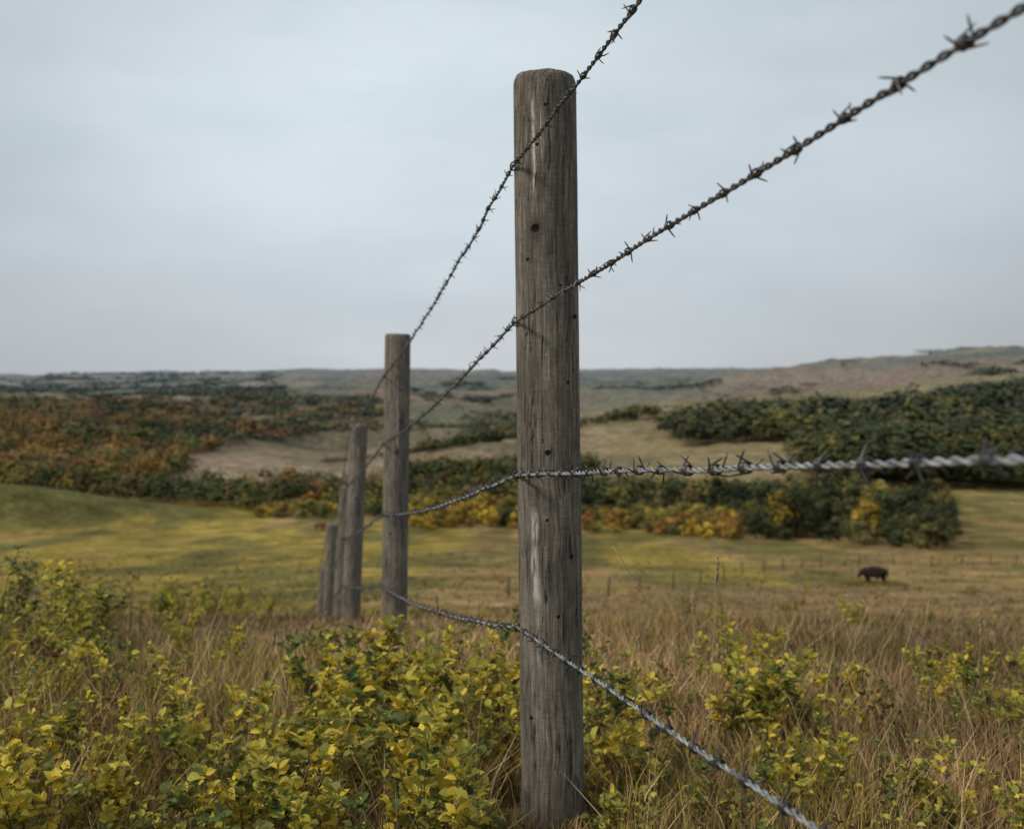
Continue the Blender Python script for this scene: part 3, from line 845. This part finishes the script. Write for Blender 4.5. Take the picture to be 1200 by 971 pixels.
wood('distant_wood', [[(690, 474), (950, 466), (950, 446), (700, 453)], [(40, 448), (320, 448), (320, 438), (60, 438)],
                      [(330, 474), (600, 470), (600, 446), (420, 450)], [(1080, 442), (1230, 438), (1230, 424), (1100, 428)], [(-150, 472), (330, 472), (330, 450), (-150, 450)], [(960, 428), (992, 426), (985, 416), (965, 418)]],
     120000, 900, 5200, [('dark', 4), ('green', 3), ('olive', 3)], 'hazy dark woods on the far ridges', 6, 10, .49, 7500, 220, 150, 1.0, 1.1, wid=2.0)

# ------------------------------------------------------------------ far fence
pts = [(596, 700), (640, 697), (680, 698), (714, 699), (750, 694), (790, 690), (822, 684), (850, 678), (872, 674), (897, 670), (920, 667), (942, 665), (965, 663), (1010, 660), (1050, 662), (1095, 664), (1130, 663), (1165, 661), (1195, 660)]
def ground_hit(px, py, d0=20, d1=260):
    ds = np.linspace(d0, d1, 1200); xs = (px-600)/F*ds
    zs = H(xs, ds); _, yy = project(xs, ds, zs)
    k = np.where(yy <= py)[0]
    i = k[0] if len(k) else len(ds)-1
    return np.array([xs[i], ds[i], zs[i]])
FPM = simple_mat('old_grey_fence_wood', (.10, .088, .07), .9, 0, 3, .3)
tops_ = []
v, q, t = tube([[0, 0, -.3], [0, 0, .6], [.01, 0, 1.2], [.01, 0, 1.28]], [.072, .070, .066, .048], 8)
fpm = build('field_fence_post', v, q, t, None, True, FPM)
for px, py_ in pts:
    g_ = ground_hit(px, py_, 45)
    o = add('field_fence_post', fpm, loc=tuple(g_), rot=(random.uniform(-.06, .06), random.uniform(-.06, .06), 0), scale=(1, 1, random.uniform(.9, 1.1)),
            label='thin grey wooden post of a pasture fence', category='fence post', group='posts of the pasture fence in the meadow')
    tops_.append(g_)
for hz in (.55, .95, 1.12):
    P = np.array(tops_)+[0, 0, hz]
    v, q, t = tube(P, .006, 4)
    add('fence_wire', build('fence_wire', v, q, t, None, False, DARKSTEEL), label='thin plain wire strung along the pasture fence', category='wire', group='wires of the pasture fence')

# ------------------------------------------------------------------ cows
def cow(loc, rotz, col, lab, sc=(1., 1., 1.)):
    vs = [(.70, 0, 1.08, .38), (.1, 0, 1.02, .43), (-.50, 0, 1.04, .41), (-.82, 0, 1.10, .25), (-1.08, 0, 1.02, .17), (-1.26, 0, .84, .135), (-1.38, 0, .64, .095)]
    ed = [(0, 1), (1, 2), (2, 3), (3, 4), (4, 5), (5, 6)]
    def chain(start, pts):
        p = start
        for a in pts: vs.append(a); ed.append((p, len(vs)-1)); p = len(vs)-1
    for s_ in (-1, 1):
        chain(0, [(.76, .20*s_, .86, .20), (.62, .22*s_, .62, .13), (.85, .21*s_, .42, .07), (.79, .21*s_, .06, .06)])
        chain(2, [(-.55, .19*s_, .74, .16), (-.53, .20*s_, .40, .078), (-.55, .20*s_, .06, .06)])
        chain(4, [(-1.08, .16*s_, 1.12, .05), (-1.06, .27*s_, 1.12, .04)])
    chain(0, [(1.04, 0, 1.16, .06), (1.11, 0, .85, .03), (1.10, 0, .5, .045)])
    me = bpy.data.meshes.new('c'); me.from_pydata([v_[:3] for v_ in vs], ed, [])
    o = bpy.data.objects.new('tmp', me); coll.objects.link(o)
    md = o.modifiers.new('Skin', 'SKIN')
    for k, sv in enumerate(me.skin_vertices[0].data):
        r = vs[k][3]; sv.radius = (r, r); sv.use_root = (k == 0)
    ss = o.modifiers.new('Sub', 'SUBSURF'); ss.levels = 2; ss.render_levels = 2
    bpy.context.view_layer.update()
    dg = bpy.context.evaluated_depsgraph_get()
    m2 = bpy.data.meshes.new_from_object(o.evaluated_get(dg)); m2.name = 'cow'
    bpy.data.objects.remove(o)
    m2.materials.clear(); m2.materials.append(simple_mat('cow_hide', col, .85, 0, 2.5, .35))
    for p_ in m2.polygons: p_.use_smooth = True
    add('cow', m2, loc=loc, rot=(0, 0, rotz), scale=sc, label=lab, category='cow', group='cows in the pasture')
g1 = ground_hit(1028, 686, 50)
cow((g1[0], g1[1], g1[2]-.08), .12, (.024, .009, .006), 'dark brown cow grazing in the open pasture', (1.12, 1.2, 1.28))
g2 = ground_hit(374, 622, 60)
cow(tuple(g2), 2.6, (.15, .042, .025), 'reddish brown cow standing in yellow grass', (1.1, 1.1, 1.1))
nb = 1500; a_ = rng.uniform(0, 6.28, nb); q_ = np.sqrt(rng.random(nb))*2.8
gx = g1[0]+np.cos(a_)*q_; gy = g1[1]+np.sin(a_)*q_; gz = H(gx, gy); hh = rng.uniform(.25, .5, nb)
B = np.stack([gx, gy, gz-.02], -1); T_ = B+np.stack([rng.normal(0, .1, nb), rng.normal(0, .1, nb), hh], -1); wv = np.stack([np.full(nb, .022), np.zeros(nb), np.zeros(nb)], -1)
add('pasture_grass', build('pasture_grass', np.stack([B-wv, B+wv, T_], 1).reshape(-1, 3), None, np.arange(nb)[:, None]*3+np.array([[0, 1, 2]]),
    np.repeat(np.array([[.27, .20, .06]])*rng.uniform(.6, 1.2, (nb, 1)), 3, 0), False, GRASS), kind='stuff', label='longer pasture grass where the cow grazes', category='grass')

# ------------------------------------------------------------------ farm building on ridge
def ridge(px):
    ds = np.exp(np.linspace(math.log(900), math.log(5000), 900)); xs = (px-600)/F*ds
    zs = H(xs, ds); _, yy = project(xs, ds, zs); i = int(np.argmin(yy)); return np.array([xs[i], ds[i], zs[i]])
rb = ridge(1087); sc = rb[1]*(30/F)/30.
WALL = simple_mat('pale_painted_boards', (.62, .63, .63), .7, 0, .5, .1)
ROOF = simple_mat('grey_metal_roof', (.34, .35, .37), .5, .2, .5, .15)
DARK = simple_mat('dark_opening', (.03, .03, .035), .5, 0, 1, .1)
e = add('farm_barn', None, loc=(rb[0], rb[1]-4, rb[2]-.8), scale=(sc, sc, sc*.8), rot=(0, 0, -.15))
e['label'] = 'pale long farm barn standing on the ridge'; e['category'] = 'barn'
Lx, Ly, Hh, Rh = 15, 6, 4.5, 2.6
v = [(-Lx, -Ly, -3), (Lx, -Ly, -3), (Lx, Ly, -3), (-Lx, Ly, -3), (-Lx, -Ly, Hh), (Lx, -Ly, Hh), (Lx, Ly, Hh), (-Lx, Ly, Hh), (-Lx, 0, Hh+Rh), (Lx, 0, Hh+Rh)]
add('wall', build('wall', v, [(0, 1, 5, 4), (2, 3, 7, 6), (0, 4, 7, 3), (1, 2, 6, 5)], [(4, 8, 7), (5, 6, 9)], None, False, WALL), parent=e)
v = []; q = []
for s_ in (-1, 1):
    b0 = len(v)
    pr = [(-Lx-.5, s_*(Ly+.6), Hh-.2), (Lx+.5, s_*(Ly+.6), Hh-.2), (Lx+.5, 0, Hh+Rh+.06), (-Lx-.5, 0, Hh+Rh+.06)]
    v += pr+[(a, b, c_+.25) for a, b, c_ in pr]
    q += [(b0, b0+1, b0+2, b0+3), (b0+4, b0+5, b0+6, b0+7), (b0, b0+1, b0+5, b0+4), (b0+1, b0+2, b0+6, b0+5), (b0+3, b0, b0+4, b0+7)]
add('roof', build('roof', v, q, None, None, False, ROOF), parent=e)
def panel(name, x0, x1, z0, z1, par):
    y0 = -Ly-.12
    vv = [(x0, y0, z0), (x1, y0, z0), (x1, y0, z1), (x0, y0, z1), (x0, y0+.1, z0), (x1, y0+.1, z0), (x1, y0+.1, z1), (x0, y0+.1, z1)]
    add(name, build(name, vv, [(0, 1, 2, 3), (4, 7, 6, 5), (0, 4, 5, 1), (1, 5, 6, 2), (2, 6, 7, 3), (3, 7, 4, 0)], None, None, False, DARK), parent=par)
panel('door', -2, 2, -.5, 3.4, e)
for wx in (-11, -7, 6, 10): panel('window', wx, wx+1.6, 1.6, 2.8, e)

# ------------------------------------------------------------------ sky / light
SUN_EL = math.radians(44); SUN_AZ = math.radians(-112)
w = bpy.data.worlds.new('World'); scene.world = w; w.use_nodes = True
nt = w.node_tree; nt.nodes.clear(); out = nt.nodes.new('ShaderNodeOutputWorld')
sky = N(nt, 'ShaderNodeTexSky'); sky.sky_type = 'NISHITA'; sky.sun_disc = False
sky.sun_elevation = SUN_EL; sky.sun_rotation = SUN_AZ
bg1 = N(nt, 'ShaderNodeBackground'); bg1.inputs[1].default_value = .08; L(nt, sky.outputs[0], bg1.inputs[0])
tc = N(nt, 'ShaderNodeTexCoord'); gen = tc.outputs['Generated']
sep = N(nt, 'ShaderNodeSeparateXYZ'); L(nt, gen, sep.inputs[0])
cr = N(nt, 'ShaderNodeValToRGB'); L(nt, sep.outputs[2], cr.inputs[0])
el = cr.color_ramp.elements
el[0].position = 0.0; el[0].color = (.56, .595, .64, 1)
el[1].position = .8; el[1].color = (.56, .645, .695, 1)
k = el.new(.12); k.color = (.575, .625, .67, 1)
k = el.new(.30); k.color = (.605, .675, .71, 1)
nz = noise(nt, scalevec(nt, gen, (1., 1., 2.6)), 1.8, 4, .5)
c = mixc(nt, 1.0, cr.outputs[0], grey(nt, mrange(nt, nz, .3, .7, .84, 1.14)), 'MULTIPLY')
nz2 = noise(nt, scalevec(nt, gen, (1.0, .6, 3.2)), 3.4, 5, .5)
c = mixc(nt, mrange(nt, nz2, .45, .72, 0, .36), c, (.43, .52, .58))
dt = N(nt, 'ShaderNodeVectorMath', operation='DOT_PRODUCT'); L(nt, gen, dt.inputs[0]); dt.inputs[1].default_value = (-.06, .96, .27)
c = mixc(nt, 1.0, c, grey(nt, mrange(nt, dt.outputs['Value'], .80, 1.0, .74, 1.16)), 'MULTIPLY')
bg2 = N(nt, 'ShaderNodeBackground'); bg2.inputs[1].default_value = 1.0; L(nt, c, bg2.inputs[0])
mx = N(nt, 'ShaderNodeMixShader'); mx.inputs[0].default_value = .88
L(nt, bg1.outputs[0], mx.inputs[1]); L(nt, bg2.outputs[0], mx.inputs[2]); L(nt, mx.outputs[0], out.inputs[0])

sd = bpy.data.lights.new('sun', 'SUN'); sd.energy = 2.3; sd.angle = math.radians(10); sd.color = (1., .91, .77)
so = bpy.data.objects.new('sun', sd); coll.objects.link(so)
dirv = Vector((math.sin(SUN_AZ)*math.cos(SUN_EL), math.cos(SUN_AZ)*math.cos(SUN_EL), math.sin(SUN_EL)))
so.rotation_euler = (-dirv).to_track_quat('-Z', 'Y').to_euler(); so.location = (0, 0, 20)

cam = bpy.data.cameras.new('camera'); co = bpy.data.objects.new('camera', cam); coll.objects.link(co)
co.location = (0, 0, 0); co.rotation_euler = (math.radians(90)-PITCH, 0, 0)
cam.lens = 35.0; cam.sensor_width = 36; cam.clip_start = .02; cam.clip_end = 20000
cam.dof.use_dof = True; cam.dof.focus_distance = 1.50; cam.dof.aperture_fstop = 5.6
scene.camera = co
scene.view_settings.view_transform = 'Standard'; scene.view_settings.look = 'None'; scene.view_settings.exposure = 0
────────────────
> [What you need to do]:
Repeat only the lines from the beginning of the material through the line containing "1.0, 1.1, wid=2.0)", both ends kept, leaving pictures out.

> [Exercise output]:
Continue the Blender Python script for this scene: part 3, from line 845. This part finishes the script. Write for Blender 4.5. Take the picture to be 1200 by 971 pixels.
wood('distant_wood', [[(690, 474), (950, 466), (950, 446), (700, 453)], [(40, 448), (320, 448), (320, 438), (60, 438)],
                      [(330, 474), (600, 470), (600, 446), (420, 450)], [(1080, 442), (1230, 438), (1230, 424), (1100, 428)], [(-150, 472), (330, 472), (330, 450), (-150, 450)], [(960, 428), (992, 426), (985, 416), (965, 418)]],
     120000, 900, 5200, [('dark', 4), ('green', 3), ('olive', 3)], 'hazy dark woods on the far ridges', 6, 10, .49, 7500, 220, 150, 1.0, 1.1, wid=2.0)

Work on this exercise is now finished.